Departing U.S. Securities and Exchange Commission Chairman Harvey Pitt Friday defended his brief time in office, saying he braved attacks and partisanship that he hoped his replacement would not have to endure.

But Pitt, who resigned Tuesday evening, was among friends when he addressed the Securities Industry Association's annual meeting. His popularity with the Wall Street executives in attendance was a reflection of his close ties to the business, a relationship his critics charged was too cozy.

"Why wouldn't I want to address this group?" he said, referring to speculation he would cancel the engagement.

Pitt, who entered to rousing applause and left to a standing ovation, took the opportunity to jab at the political machine he believes led to his ouster.

"It's easy to find fault and it's easy to criticize," he said. "I hope my successor isn't greeted with the same climate of attack and partisanship."

Pitt was facing a storm of controversy over the selection process for a new body to police the accounting industry. The chairman never disclosed that his choice to run the oversight board, former FBI and CIA chief William Webster, had headed the audit committee at a small firm accused of fraud.

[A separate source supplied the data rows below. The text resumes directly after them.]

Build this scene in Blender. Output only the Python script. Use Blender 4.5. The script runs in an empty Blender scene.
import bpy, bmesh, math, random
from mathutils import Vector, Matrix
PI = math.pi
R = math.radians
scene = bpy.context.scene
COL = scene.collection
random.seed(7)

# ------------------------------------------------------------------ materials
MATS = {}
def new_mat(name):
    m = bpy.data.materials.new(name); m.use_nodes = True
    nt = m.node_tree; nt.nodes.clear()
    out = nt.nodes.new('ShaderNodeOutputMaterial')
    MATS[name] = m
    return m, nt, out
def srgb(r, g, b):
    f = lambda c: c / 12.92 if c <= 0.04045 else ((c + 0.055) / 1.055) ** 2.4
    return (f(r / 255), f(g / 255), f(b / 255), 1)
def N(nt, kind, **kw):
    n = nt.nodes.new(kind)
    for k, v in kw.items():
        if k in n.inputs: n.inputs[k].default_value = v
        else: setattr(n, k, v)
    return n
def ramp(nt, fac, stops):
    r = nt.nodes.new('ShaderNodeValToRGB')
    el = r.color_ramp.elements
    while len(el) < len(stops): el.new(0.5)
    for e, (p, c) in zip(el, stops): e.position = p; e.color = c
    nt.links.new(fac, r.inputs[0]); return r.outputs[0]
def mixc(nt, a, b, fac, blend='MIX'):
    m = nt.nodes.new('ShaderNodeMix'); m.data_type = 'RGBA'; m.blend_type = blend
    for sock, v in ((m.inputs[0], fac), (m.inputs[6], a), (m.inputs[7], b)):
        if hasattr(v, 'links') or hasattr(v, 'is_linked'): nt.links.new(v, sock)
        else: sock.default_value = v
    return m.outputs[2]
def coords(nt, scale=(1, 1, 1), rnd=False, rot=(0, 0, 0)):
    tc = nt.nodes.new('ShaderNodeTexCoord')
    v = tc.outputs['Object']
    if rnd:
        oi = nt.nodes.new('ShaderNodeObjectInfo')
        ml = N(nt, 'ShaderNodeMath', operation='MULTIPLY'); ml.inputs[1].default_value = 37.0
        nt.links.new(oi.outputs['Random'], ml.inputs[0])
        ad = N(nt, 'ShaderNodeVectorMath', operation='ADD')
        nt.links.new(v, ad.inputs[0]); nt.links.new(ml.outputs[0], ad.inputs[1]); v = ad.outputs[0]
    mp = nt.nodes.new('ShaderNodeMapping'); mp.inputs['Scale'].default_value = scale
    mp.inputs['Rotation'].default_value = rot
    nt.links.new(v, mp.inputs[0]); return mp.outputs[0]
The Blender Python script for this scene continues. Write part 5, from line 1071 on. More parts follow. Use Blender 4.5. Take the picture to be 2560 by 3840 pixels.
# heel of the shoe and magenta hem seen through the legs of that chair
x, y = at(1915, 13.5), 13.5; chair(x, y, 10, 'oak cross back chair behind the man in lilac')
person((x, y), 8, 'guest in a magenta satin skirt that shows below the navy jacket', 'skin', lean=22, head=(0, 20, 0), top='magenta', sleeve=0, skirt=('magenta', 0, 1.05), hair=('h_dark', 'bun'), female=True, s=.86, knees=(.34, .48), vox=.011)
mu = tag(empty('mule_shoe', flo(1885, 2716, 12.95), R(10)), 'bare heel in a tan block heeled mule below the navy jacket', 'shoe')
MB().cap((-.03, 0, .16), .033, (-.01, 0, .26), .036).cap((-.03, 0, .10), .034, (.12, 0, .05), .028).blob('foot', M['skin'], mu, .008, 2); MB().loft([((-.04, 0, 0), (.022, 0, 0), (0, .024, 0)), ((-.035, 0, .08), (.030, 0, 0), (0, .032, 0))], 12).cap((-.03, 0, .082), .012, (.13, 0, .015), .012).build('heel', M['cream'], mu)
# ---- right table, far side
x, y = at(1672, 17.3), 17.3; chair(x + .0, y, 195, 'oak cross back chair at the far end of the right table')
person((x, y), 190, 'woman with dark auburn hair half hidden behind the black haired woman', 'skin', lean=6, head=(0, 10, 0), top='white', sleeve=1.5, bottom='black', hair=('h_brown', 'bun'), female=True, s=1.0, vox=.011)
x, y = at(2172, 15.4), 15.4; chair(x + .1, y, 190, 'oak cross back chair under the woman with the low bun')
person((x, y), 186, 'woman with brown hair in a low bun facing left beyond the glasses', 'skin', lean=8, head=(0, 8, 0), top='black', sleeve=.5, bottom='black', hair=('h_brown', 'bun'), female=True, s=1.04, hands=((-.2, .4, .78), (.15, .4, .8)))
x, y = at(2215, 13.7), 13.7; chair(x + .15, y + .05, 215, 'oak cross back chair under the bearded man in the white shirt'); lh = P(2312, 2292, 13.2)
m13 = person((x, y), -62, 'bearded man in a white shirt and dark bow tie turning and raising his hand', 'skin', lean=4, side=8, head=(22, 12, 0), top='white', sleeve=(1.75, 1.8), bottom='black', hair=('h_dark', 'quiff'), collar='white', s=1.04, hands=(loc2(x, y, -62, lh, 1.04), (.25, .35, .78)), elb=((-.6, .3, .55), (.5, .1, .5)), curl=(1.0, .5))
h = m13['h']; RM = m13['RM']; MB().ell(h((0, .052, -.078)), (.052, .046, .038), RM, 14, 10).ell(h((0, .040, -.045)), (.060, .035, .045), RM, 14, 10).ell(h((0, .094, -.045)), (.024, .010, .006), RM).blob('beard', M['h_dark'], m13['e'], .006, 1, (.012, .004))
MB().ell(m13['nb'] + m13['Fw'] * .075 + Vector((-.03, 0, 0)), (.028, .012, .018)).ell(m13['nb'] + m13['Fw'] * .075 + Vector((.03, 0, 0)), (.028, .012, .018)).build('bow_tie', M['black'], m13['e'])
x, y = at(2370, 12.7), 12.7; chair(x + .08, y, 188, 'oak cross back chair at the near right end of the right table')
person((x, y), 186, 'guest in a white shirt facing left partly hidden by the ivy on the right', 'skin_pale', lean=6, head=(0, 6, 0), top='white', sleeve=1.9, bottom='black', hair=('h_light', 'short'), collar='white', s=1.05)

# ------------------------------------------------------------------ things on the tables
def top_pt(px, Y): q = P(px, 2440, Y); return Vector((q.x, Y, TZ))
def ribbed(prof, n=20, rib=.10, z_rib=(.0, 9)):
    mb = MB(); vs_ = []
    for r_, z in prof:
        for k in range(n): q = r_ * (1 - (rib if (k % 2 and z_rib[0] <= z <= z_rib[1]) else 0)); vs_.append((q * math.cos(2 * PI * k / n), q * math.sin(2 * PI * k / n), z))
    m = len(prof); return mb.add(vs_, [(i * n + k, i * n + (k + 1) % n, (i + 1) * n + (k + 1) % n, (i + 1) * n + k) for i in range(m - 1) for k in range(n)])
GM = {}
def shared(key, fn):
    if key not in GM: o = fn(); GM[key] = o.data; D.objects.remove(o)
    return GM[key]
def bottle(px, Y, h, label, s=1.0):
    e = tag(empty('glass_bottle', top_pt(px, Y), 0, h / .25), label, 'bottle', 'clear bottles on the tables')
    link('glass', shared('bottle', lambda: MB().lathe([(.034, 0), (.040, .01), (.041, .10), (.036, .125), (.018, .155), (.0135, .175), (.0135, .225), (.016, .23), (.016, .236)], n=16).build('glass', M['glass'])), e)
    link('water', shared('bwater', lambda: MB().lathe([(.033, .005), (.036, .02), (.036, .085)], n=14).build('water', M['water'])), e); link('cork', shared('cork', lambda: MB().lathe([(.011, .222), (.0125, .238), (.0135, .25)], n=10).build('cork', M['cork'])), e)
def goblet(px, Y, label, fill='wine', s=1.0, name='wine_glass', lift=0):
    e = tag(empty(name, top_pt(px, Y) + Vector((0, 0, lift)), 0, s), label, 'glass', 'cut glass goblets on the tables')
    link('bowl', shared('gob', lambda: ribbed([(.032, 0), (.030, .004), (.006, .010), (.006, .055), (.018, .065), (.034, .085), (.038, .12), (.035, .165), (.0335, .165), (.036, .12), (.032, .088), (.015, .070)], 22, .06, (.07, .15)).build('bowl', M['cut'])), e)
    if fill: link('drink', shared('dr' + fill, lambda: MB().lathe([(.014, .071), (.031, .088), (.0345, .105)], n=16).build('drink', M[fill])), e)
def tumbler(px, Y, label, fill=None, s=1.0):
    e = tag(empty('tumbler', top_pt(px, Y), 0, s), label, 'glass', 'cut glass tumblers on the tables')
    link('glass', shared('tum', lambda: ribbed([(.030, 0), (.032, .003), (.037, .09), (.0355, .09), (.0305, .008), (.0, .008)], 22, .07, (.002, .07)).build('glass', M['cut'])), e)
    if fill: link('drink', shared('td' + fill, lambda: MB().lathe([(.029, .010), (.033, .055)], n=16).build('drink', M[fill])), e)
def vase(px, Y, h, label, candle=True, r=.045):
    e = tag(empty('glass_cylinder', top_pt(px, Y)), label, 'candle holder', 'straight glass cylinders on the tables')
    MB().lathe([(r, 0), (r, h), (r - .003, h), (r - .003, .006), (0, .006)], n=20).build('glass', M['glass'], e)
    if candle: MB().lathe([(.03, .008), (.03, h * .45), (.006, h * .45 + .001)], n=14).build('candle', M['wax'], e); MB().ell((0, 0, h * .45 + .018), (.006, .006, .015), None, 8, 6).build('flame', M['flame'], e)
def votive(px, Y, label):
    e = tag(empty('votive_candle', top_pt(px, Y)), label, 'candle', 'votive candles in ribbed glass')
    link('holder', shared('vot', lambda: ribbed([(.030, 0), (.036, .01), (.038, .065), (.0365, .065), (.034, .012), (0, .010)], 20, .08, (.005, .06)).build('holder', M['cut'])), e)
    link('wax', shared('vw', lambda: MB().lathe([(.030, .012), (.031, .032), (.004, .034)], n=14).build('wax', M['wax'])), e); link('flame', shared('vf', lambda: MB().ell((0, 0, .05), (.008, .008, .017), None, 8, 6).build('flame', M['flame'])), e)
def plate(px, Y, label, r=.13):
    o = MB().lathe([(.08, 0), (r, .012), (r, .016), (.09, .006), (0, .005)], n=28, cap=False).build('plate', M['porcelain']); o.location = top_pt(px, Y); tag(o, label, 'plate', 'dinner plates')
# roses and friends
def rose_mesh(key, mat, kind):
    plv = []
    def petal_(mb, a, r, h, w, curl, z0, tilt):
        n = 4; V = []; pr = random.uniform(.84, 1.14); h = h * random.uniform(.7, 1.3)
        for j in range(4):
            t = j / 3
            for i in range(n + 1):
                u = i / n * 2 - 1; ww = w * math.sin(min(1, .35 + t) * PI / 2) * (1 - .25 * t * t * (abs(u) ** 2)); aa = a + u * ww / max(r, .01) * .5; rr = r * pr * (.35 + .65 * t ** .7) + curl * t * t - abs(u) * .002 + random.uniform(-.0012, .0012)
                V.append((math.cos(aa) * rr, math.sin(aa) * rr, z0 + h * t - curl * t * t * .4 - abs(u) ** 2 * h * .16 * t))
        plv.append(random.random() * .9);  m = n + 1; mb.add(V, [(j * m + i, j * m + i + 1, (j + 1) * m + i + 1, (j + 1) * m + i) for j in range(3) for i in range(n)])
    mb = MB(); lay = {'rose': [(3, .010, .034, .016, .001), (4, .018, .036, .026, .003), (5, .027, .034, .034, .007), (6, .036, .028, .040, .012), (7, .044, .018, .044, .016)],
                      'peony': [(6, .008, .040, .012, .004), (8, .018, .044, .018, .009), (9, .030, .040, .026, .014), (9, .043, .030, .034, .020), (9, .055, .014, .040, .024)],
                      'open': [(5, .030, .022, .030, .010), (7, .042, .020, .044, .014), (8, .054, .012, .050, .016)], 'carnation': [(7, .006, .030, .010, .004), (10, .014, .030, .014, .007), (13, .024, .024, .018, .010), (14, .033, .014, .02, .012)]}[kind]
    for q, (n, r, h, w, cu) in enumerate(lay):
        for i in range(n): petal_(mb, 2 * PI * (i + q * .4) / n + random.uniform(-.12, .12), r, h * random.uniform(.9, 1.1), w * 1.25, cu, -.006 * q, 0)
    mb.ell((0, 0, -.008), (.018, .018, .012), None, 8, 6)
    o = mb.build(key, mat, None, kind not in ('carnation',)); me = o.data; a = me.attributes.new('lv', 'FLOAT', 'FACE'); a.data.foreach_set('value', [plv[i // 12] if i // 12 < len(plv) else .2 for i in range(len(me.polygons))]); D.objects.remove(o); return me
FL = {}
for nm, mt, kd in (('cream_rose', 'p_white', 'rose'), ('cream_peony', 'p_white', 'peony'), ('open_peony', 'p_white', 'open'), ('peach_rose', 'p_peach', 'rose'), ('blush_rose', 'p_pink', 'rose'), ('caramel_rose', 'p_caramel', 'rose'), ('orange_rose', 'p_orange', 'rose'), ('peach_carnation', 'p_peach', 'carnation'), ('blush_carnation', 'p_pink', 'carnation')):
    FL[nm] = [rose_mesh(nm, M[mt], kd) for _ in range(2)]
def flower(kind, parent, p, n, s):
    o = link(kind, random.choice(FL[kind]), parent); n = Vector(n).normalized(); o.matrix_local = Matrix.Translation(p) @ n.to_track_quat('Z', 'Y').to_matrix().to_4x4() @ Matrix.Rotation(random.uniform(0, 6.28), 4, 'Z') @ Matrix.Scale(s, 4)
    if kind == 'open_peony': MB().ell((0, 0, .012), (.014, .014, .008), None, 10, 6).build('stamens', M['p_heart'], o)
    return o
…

Pitt's past history as a high-flying corporate lawyer was billed as a strength when he was first appointed. But his long list of former clients in the securities and accounting industries — which are now under fire — hastened criticism he was too biased to serve as the nation's top regulator.

Pitt said he was proud of the SEC's work during his 15-months heading the SEC, including the orderly reopening of markets following the Sept. 11, 2001 attacks and forcing company executives to personally certify financial results.

"Unfortunately, turmoil surrounding my chairmanship makes it very difficult for the commissioners and staff to perform critical assignments," Pitt said.

"In a partisan environment, criticism often devolves into attack. This doesn't help anyone. In fact, it's not just unproductive, it's counterproductive," he said.

BEYOND REGULATION

Pitt's remarks also focused on what the securities industry needed to do to restore confidence, as Wall Street faces criticism over a slew of industry practices, especially the objectivity of its stock analysts.

"In the end, it's incumbent upon the private sector — you who are responsible for making our markets function — to ensure you meet and exceed the highest standards for professional conduct," he said.

"Regulation can never substitute for people doing their jobs honestly," Pitt said.

In a later speech, UBS PaineWebber Chief Executive Joe Grano praised Pitt's courage for speaking, and encouraged another round of applause for the outgoing commissioner.

Grano later said he didn't think Wall Street had a specific successor in mind for Pitt.

"I hope that we move quickly" in naming a replacement, he said in a media briefing.